**TASK DIRECTIONS:** Give back the lines exactly, from the first one to the line with "return m, nt, nt.nodes['Principled BSDF']", both ends included.

**RECORDED INFORMATION:**
▼

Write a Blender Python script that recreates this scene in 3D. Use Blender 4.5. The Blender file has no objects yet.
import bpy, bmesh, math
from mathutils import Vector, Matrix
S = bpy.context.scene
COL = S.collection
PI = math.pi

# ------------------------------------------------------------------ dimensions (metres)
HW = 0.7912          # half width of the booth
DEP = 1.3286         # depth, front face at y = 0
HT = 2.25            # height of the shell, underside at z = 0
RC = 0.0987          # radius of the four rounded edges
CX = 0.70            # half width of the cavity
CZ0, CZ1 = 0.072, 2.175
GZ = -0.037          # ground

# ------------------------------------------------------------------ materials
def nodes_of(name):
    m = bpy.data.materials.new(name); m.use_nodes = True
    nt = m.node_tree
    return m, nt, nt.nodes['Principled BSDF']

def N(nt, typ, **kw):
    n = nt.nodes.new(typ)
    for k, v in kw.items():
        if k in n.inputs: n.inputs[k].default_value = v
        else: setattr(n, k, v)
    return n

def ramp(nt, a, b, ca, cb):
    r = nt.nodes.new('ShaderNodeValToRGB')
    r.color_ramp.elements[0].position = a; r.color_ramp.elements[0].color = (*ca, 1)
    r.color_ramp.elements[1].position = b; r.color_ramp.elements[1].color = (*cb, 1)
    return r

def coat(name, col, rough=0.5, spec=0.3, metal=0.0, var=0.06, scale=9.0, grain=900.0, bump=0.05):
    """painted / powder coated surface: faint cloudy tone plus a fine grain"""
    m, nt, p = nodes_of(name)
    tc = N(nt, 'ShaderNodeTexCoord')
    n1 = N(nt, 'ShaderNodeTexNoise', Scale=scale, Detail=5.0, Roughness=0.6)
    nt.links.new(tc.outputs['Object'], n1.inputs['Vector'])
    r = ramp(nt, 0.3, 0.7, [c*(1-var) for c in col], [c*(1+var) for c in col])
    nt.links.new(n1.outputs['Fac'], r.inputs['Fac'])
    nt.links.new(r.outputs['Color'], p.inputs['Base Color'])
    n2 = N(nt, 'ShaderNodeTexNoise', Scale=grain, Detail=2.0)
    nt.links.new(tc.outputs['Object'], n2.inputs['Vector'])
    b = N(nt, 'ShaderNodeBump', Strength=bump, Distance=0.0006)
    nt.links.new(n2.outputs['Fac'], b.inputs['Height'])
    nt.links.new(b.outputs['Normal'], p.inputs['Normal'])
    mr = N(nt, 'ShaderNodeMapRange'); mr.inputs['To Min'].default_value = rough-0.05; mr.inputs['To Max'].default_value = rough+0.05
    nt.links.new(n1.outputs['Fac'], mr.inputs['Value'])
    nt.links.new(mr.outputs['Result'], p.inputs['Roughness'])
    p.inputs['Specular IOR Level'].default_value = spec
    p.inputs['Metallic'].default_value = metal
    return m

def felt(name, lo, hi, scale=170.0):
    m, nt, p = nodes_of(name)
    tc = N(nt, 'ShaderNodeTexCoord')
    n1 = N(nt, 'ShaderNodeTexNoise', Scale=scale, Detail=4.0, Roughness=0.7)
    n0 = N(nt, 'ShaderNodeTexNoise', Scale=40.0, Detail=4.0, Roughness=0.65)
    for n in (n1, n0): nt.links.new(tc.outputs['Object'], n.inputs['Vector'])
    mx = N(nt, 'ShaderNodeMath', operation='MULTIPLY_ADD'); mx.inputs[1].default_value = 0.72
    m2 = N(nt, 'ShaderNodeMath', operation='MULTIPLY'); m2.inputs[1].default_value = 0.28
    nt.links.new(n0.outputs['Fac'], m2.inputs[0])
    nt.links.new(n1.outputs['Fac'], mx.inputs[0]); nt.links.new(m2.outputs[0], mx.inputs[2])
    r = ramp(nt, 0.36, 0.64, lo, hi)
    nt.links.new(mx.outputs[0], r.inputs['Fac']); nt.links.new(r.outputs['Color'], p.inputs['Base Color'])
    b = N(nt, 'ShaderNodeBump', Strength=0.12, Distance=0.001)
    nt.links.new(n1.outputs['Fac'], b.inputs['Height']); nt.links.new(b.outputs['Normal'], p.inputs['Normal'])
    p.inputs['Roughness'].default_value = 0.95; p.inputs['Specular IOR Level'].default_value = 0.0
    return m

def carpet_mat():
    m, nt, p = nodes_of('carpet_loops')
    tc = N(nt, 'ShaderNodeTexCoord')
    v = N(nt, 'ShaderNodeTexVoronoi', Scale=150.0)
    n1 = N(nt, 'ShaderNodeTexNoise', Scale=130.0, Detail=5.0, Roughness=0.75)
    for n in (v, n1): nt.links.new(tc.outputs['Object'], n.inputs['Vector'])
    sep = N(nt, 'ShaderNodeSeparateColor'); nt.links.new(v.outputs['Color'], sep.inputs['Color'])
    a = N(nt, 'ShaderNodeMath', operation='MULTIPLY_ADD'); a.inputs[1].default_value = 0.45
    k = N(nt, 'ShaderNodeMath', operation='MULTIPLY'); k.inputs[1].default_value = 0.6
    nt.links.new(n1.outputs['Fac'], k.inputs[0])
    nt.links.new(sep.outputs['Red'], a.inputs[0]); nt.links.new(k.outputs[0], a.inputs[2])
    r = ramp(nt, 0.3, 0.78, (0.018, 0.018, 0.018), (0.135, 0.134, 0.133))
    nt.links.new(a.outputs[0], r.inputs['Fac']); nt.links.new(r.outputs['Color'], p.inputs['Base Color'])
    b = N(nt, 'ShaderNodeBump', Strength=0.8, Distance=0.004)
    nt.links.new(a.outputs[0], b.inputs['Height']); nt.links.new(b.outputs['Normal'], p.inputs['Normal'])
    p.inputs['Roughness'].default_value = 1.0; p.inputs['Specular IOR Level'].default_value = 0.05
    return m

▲

**OUTPUT OF THE TASK:**
Write a Blender Python script that recreates this scene in 3D. Use Blender 4.5. The Blender file has no objects yet.
import bpy, bmesh, math
from mathutils import Vector, Matrix
S = bpy.context.scene
COL = S.collection
PI = math.pi

# ------------------------------------------------------------------ dimensions (metres)
HW = 0.7912          # half width of the booth
DEP = 1.3286         # depth, front face at y = 0
HT = 2.25            # height of the shell, underside at z = 0
RC = 0.0987          # radius of the four rounded edges
CX = 0.70            # half width of the cavity
CZ0, CZ1 = 0.072, 2.175
GZ = -0.037          # ground

# ------------------------------------------------------------------ materials
def nodes_of(name):
    m = bpy.data.materials.new(name); m.use_nodes = True
    nt = m.node_tree
    return m, nt, nt.nodes['Principled BSDF']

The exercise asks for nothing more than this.